Opinión

La contemplación

En 1899 Hermann Hesse en el artículo ‘Pequeñas alegrías’, alertaba sobre los peligros de introducir la rapidez en todas las facetas de la vida y denunciaba la enfermiza aceleración a la que nuestra existencia está sujeta: «Este carácter desenfrenado de la vida actual ha ejercido sobre nosotros una nefasta influencia ya desde la primera educación; es triste. Lo peor es que la prisa de la vida moderna se ha apoderado ya de nuestras escasas parcelas de ocio: nuestra forma de gozar y divertirnos apenas es menos nerviosa y agotadora que la barahúnda de nuestro trabajo».

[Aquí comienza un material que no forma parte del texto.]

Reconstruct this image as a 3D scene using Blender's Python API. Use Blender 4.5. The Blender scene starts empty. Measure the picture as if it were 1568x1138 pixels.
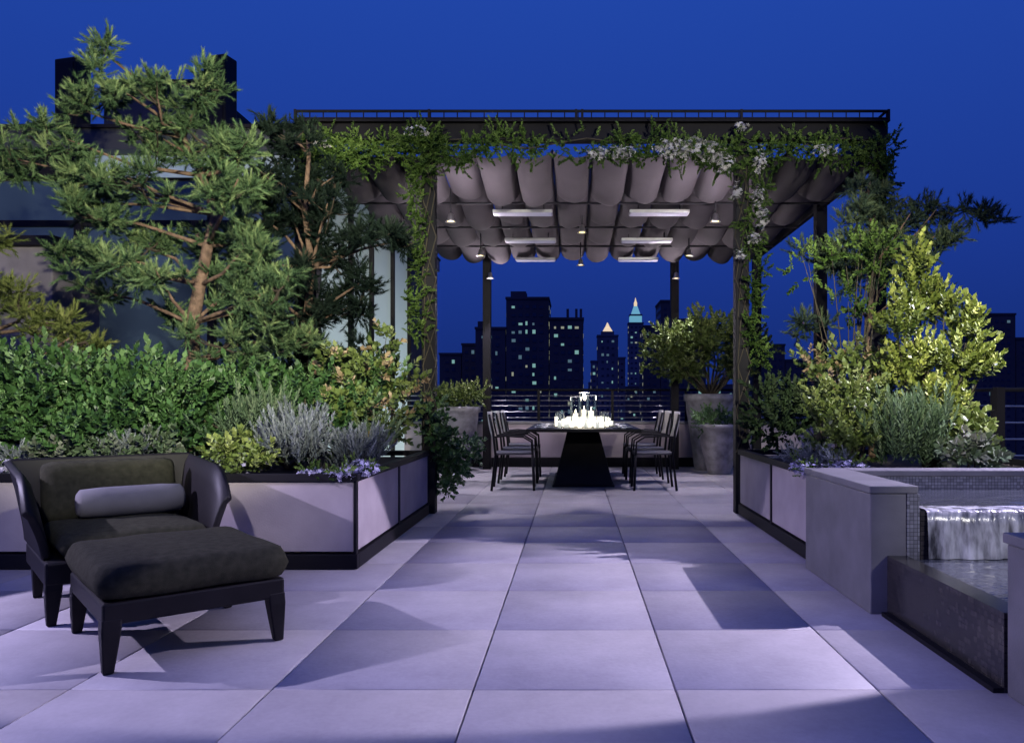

Resultan vigentes las primeras líneas de ‘Historia de dos ciudades ‘de Charles Dickens: «Era el mejor de los tiempos, era el peor de los tiempos».  La época que nos ha tocado vivir está dominada por ese ritmo vertiginoso que no da pie a un verdadero conocimiento o experiencia. Hemos normalizado vivir con prisas, al son de las alarmas de las agendas y las notificaciones de los dispositivos y relojes inteligentes que monitorizan nuestra existencia. La velocidad nos embauca con una falsa sensación de libertad y nos alimenta de un modo en el que nunca nos vemos saciados, porque lo queremos vivir todo aquí y ahora, buscando un inocuo y continuo placer.  

Antes los niños jugaban en las plazas, corrían detrás del balón en las calles, improvisaban diversiones y no paraban. Ahora los jóvenes no juegan y los demás permanecemos enganchados al móvil, trasteando con la tecnología que ha comenzado a ser nuestra y que acabará adueñándose de todos. Miramos y vemos, pero hemos abandonado la contemplación.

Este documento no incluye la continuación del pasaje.